FinFETs could be used at 65-nm node, says TSMC CTO

July 17, 2003

SAN FRANCISCO -- The FinFET, a transistor structure with a fin-like semiconductor channel raised vertically out of the silicon surface of an IC that has been touted as the means to scale silicon down to 10-nm gate lengths, could be used as early as the 65-nm process node according to Calvin Chenming Hu, chief technology officer of Taiwan Semiconductor Manufacturing Co. Ltd.

The industry's failure to engineer and prove out a reliable high-k gate stack that limits leakage current for planar transistors could be one reason to go to three-dimensional structures early, Hu indicated in an interview with SBN.

Hu, a distinguished researcher and academic for many years prior to joining TSMC, helped develop prototypes of the FinFET in the 1990s.

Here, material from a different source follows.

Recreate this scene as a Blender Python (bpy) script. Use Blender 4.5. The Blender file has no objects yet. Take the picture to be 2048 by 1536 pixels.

The FinFET idea was picked up by Intel, AMD, IBM, and TSMC, and these companies have vied with each other to set the record for the smallest transistor several times. The approach is expected to scale to about a 10-nm gate length.

But although these companies have been pushing to see how far into the future the experimental FinFET could take semiconductors, Hu indicated that FinFETs could cease to be experimental and enter commercial use with the 65-nm process technology, effectively the next process generation.

Advanced Micro Devices Inc. announced it has fabricated the world's smallest double-gated FinFETs with gates measuring just 10-nm in September 2002 (see September 9, 2002, story) before discussing them in a paper at the International Electron Devices Meeting (IEDM) in December.

Hu himself described a complementary pair of so-called Omega FinFET transistors on a 25-nm process at the same 2002 IEDM (see December 10 2002 story). The 25-nm process node is scheduled for production in 2009.

And at the more recent International VLSI Symposium in Kyoto, Japan, Intel took the wraps off a tri-gate transistor structure for a manufacturing process technology with 30-nm critical dimensions could come into use in 2007 (see June 16 story). The vertical tri-gate transistor structure provides high drive current, low leakage current and a minimum of manufacturing difficulties, Intel said.

In an interview with SBN Hu said that the need to optimize transistor performance and leakage current could drive the early use of FinFET devices (see July 16 story).

Hu said: "I think it the FinFET is going to be used, but not wholesale. There won't be a chip where you look in and every transistor is a FinFET. No, it will be used selectively where the performance requires it. I think it could come as early as the 65-nm node."